:: What you will do ::
Repeat each line word for word.

:: Supplied information ::
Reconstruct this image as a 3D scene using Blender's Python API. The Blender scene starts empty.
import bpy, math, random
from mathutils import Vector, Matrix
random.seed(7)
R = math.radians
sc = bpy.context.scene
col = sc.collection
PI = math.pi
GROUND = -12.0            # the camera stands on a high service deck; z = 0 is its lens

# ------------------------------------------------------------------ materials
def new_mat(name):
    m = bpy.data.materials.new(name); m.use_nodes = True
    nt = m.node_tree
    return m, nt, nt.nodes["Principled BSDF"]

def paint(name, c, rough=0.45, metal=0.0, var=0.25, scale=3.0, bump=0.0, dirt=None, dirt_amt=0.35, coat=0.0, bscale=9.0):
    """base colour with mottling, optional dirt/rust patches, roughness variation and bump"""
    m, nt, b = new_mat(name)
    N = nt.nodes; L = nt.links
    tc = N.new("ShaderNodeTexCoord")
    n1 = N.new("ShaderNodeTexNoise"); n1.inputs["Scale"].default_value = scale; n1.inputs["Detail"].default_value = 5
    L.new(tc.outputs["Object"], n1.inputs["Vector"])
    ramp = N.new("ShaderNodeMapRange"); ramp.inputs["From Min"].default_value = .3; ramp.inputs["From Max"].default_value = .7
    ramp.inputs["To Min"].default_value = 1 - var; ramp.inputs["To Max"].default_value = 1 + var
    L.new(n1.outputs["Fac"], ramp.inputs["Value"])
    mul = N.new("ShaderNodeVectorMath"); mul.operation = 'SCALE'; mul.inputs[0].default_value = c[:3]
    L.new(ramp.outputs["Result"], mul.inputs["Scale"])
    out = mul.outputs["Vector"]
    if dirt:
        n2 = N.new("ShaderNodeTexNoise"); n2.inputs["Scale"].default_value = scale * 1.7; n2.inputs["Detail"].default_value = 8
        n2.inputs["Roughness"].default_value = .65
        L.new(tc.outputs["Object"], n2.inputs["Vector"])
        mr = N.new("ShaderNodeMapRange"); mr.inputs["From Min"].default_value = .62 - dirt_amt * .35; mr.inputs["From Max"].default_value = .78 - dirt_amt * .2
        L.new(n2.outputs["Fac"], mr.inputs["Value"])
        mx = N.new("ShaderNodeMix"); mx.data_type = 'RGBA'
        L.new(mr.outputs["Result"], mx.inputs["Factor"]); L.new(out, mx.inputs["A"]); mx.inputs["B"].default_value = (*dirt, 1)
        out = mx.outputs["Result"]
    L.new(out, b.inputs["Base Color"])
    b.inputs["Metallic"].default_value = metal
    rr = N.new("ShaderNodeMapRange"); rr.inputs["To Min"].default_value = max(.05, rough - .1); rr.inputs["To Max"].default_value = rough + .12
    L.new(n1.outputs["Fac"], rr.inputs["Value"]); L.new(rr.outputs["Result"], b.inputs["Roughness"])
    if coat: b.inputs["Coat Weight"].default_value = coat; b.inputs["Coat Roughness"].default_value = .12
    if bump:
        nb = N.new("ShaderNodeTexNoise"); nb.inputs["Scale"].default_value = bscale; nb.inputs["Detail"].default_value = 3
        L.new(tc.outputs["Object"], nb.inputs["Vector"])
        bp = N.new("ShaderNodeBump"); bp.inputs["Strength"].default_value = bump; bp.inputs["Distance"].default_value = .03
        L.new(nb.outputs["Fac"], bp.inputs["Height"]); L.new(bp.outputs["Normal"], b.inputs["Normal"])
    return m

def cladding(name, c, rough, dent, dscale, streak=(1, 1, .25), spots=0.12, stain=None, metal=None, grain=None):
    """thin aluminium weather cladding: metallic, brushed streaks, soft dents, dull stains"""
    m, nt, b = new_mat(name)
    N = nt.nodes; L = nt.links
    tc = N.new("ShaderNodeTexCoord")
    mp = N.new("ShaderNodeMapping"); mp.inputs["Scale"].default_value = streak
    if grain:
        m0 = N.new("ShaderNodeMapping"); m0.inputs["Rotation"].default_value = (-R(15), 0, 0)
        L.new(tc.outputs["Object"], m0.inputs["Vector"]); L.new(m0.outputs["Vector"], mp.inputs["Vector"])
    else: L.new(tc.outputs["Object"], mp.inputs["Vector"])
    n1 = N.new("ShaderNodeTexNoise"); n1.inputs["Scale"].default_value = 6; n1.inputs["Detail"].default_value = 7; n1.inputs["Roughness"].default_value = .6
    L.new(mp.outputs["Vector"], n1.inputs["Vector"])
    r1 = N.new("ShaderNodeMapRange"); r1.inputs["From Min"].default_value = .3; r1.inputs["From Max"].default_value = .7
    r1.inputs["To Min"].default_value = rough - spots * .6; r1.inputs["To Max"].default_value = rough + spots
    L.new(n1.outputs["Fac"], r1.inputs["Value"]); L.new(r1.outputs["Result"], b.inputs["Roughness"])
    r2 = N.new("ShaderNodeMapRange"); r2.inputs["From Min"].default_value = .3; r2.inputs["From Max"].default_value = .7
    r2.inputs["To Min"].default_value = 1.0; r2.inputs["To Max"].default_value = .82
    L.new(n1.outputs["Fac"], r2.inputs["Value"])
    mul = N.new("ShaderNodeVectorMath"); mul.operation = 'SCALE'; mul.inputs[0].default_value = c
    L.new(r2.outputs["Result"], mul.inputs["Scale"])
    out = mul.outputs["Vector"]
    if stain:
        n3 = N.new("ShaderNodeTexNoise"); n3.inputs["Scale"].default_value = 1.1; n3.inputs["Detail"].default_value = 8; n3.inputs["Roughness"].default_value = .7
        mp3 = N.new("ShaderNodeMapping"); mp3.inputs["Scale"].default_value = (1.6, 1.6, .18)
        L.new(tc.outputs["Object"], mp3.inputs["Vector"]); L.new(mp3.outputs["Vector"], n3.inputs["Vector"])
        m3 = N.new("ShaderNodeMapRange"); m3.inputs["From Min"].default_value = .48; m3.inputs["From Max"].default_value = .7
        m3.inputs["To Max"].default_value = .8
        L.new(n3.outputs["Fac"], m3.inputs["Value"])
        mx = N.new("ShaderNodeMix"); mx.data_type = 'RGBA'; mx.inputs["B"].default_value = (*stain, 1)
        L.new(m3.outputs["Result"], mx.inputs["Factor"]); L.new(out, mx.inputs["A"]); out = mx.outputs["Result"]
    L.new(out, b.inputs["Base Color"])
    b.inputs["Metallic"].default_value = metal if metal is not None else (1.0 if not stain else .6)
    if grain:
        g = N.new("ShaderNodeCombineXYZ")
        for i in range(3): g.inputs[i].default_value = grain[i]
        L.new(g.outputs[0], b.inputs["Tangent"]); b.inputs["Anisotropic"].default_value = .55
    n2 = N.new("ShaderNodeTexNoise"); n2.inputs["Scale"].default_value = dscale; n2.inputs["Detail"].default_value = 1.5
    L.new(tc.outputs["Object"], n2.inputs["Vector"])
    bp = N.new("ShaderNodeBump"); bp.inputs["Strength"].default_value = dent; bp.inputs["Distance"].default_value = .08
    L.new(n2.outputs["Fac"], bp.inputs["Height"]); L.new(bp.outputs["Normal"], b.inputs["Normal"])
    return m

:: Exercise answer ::
Reconstruct this image as a 3D scene using Blender's Python API. The Blender scene starts empty.
import bpy, math, random
from mathutils import Vector, Matrix
random.seed(7)
R = math.radians
sc = bpy.context.scene
col = sc.collection
PI = math.pi
GROUND = -12.0            # the camera stands on a high service deck; z = 0 is its lens

# ------------------------------------------------------------------ materials
def new_mat(name):
    m = bpy.data.materials.new(name); m.use_nodes = True
    nt = m.node_tree
    return m, nt, nt.nodes["Principled BSDF"]

def paint(name, c, rough=0.45, metal=0.0, var=0.25, scale=3.0, bump=0.0, dirt=None, dirt_amt=0.35, coat=0.0, bscale=9.0):
    """base colour with mottling, optional dirt/rust patches, roughness variation and bump"""
    m, nt, b = new_mat(name)
    N = nt.nodes; L = nt.links
    tc = N.new("ShaderNodeTexCoord")
    n1 = N.new("ShaderNodeTexNoise"); n1.inputs["Scale"].default_value = scale; n1.inputs["Detail"].default_value = 5
    L.new(tc.outputs["Object"], n1.inputs["Vector"])
    ramp = N.new("ShaderNodeMapRange"); ramp.inputs["From Min"].default_value = .3; ramp.inputs["From Max"].default_value = .7
    ramp.inputs["To Min"].default_value = 1 - var; ramp.inputs["To Max"].default_value = 1 + var
    L.new(n1.outputs["Fac"], ramp.inputs["Value"])
    mul = N.new("ShaderNodeVectorMath"); mul.operation = 'SCALE'; mul.inputs[0].default_value = c[:3]
    L.new(ramp.outputs["Result"], mul.inputs["Scale"])
    out = mul.outputs["Vector"]
    if dirt:
        n2 = N.new("ShaderNodeTexNoise"); n2.inputs["Scale"].default_value = scale * 1.7; n2.inputs["Detail"].default_value = 8
        n2.inputs["Roughness"].default_value = .65
        L.new(tc.outputs["Object"], n2.inputs["Vector"])
        mr = N.new("ShaderNodeMapRange"); mr.inputs["From Min"].default_value = .62 - dirt_amt * .35; mr.inputs["From Max"].default_value = .78 - dirt_amt * .2
        L.new(n2.outputs["Fac"], mr.inputs["Value"])
        mx = N.new("ShaderNodeMix"); mx.data_type = 'RGBA'
        L.new(mr.outputs["Result"], mx.inputs["Factor"]); L.new(out, mx.inputs["A"]); mx.inputs["B"].default_value = (*dirt, 1)
        out = mx.outputs["Result"]
    L.new(out, b.inputs["Base Color"])
    b.inputs["Metallic"].default_value = metal
    rr = N.new("ShaderNodeMapRange"); rr.inputs["To Min"].default_value = max(.05, rough - .1); rr.inputs["To Max"].default_value = rough + .12
    L.new(n1.outputs["Fac"], rr.inputs["Value"]); L.new(rr.outputs["Result"], b.inputs["Roughness"])
    if coat: b.inputs["Coat Weight"].default_value = coat; b.inputs["Coat Roughness"].default_value = .12
    if bump:
        nb = N.new("ShaderNodeTexNoise"); nb.inputs["Scale"].default_value = bscale; nb.inputs["Detail"].default_value = 3
        L.new(tc.outputs["Object"], nb.inputs["Vector"])
        bp = N.new("ShaderNodeBump"); bp.inputs["Strength"].default_value = bump; bp.inputs["Distance"].default_value = .03
        L.new(nb.outputs["Fac"], bp.inputs["Height"]); L.new(bp.outputs["Normal"], b.inputs["Normal"])
    return m

def cladding(name, c, rough, dent, dscale, streak=(1, 1, .25), spots=0.12, stain=None, metal=None, grain=None):
    """thin aluminium weather cladding: metallic, brushed streaks, soft dents, dull stains"""
    m, nt, b = new_mat(name)
    N = nt.nodes; L = nt.links
    tc = N.new("ShaderNodeTexCoord")
    mp = N.new("ShaderNodeMapping"); mp.inputs["Scale"].default_value = streak
    if grain:
        m0 = N.new("ShaderNodeMapping"); m0.inputs["Rotation"].default_value = (-R(15), 0, 0)
        L.new(tc.outputs["Object"], m0.inputs["Vector"]); L.new(m0.outputs["Vector"], mp.inputs["Vector"])
    else: L.new(tc.outputs["Object"], mp.inputs["Vector"])
    n1 = N.new("ShaderNodeTexNoise"); n1.inputs["Scale"].default_value = 6; n1.inputs["Detail"].default_value = 7; n1.inputs["Roughness"].default_value = .6
    L.new(mp.outputs["Vector"], n1.inputs["Vector"])
    r1 = N.new("ShaderNodeMapRange"); r1.inputs["From Min"].default_value = .3; r1.inputs["From Max"].default_value = .7
    r1.inputs["To Min"].default_value = rough - spots * .6; r1.inputs["To Max"].default_value = rough + spots
    L.new(n1.outputs["Fac"], r1.inputs["Value"]); L.new(r1.outputs["Result"], b.inputs["Roughness"])
    r2 = N.new("ShaderNodeMapRange"); r2.inputs["From Min"].default_value = .3; r2.inputs["From Max"].default_value = .7
    r2.inputs["To Min"].default_value = 1.0; r2.inputs["To Max"].default_value = .82
    L.new(n1.outputs["Fac"], r2.inputs["Value"])
    mul = N.new("ShaderNodeVectorMath"); mul.operation = 'SCALE'; mul.inputs[0].default_value = c
    L.new(r2.outputs["Result"], mul.inputs["Scale"])
    out = mul.outputs["Vector"]
    if stain:
        n3 = N.new("ShaderNodeTexNoise"); n3.inputs["Scale"].default_value = 1.1; n3.inputs["Detail"].default_value = 8; n3.inputs["Roughness"].default_value = .7
        mp3 = N.new("ShaderNodeMapping"); mp3.inputs["Scale"].default_value = (1.6, 1.6, .18)
        L.new(tc.outputs["Object"], mp3.inputs["Vector"]); L.new(mp3.outputs["Vector"], n3.inputs["Vector"])
        m3 = N.new("ShaderNodeMapRange"); m3.inputs["From Min"].default_value = .48; m3.inputs["From Max"].default_value = .7
        m3.inputs["To Max"].default_value = .8
        L.new(n3.outputs["Fac"], m3.inputs["Value"])
        mx = N.new("ShaderNodeMix"); mx.data_type = 'RGBA'; mx.inputs["B"].default_value = (*stain, 1)
        L.new(m3.outputs["Result"], mx.inputs["Factor"]); L.new(out, mx.inputs["A"]); out = mx.outputs["Result"]
    L.new(out, b.inputs["Base Color"])
    b.inputs["Metallic"].default_value = metal if metal is not None else (1.0 if not stain else .6)
    if grain:
        g = N.new("ShaderNodeCombineXYZ")
        for i in range(3): g.inputs[i].default_value = grain[i]
        L.new(g.outputs[0], b.inputs["Tangent"]); b.inputs["Anisotropic"].default_value = .55
    n2 = N.new("ShaderNodeTexNoise"); n2.inputs["Scale"].default_value = dscale; n2.inputs["Detail"].default_value = 1.5
    L.new(tc.outputs["Object"], n2.inputs["Vector"])
    bp = N.new("ShaderNodeBump"); bp.inputs["Strength"].default_value = dent; bp.inputs["Distance"].default_value = .08
    L.new(n2.outputs["Fac"], bp.inputs["Height"]); L.new(bp.outputs["Normal"], b.inputs["Normal"])
    return m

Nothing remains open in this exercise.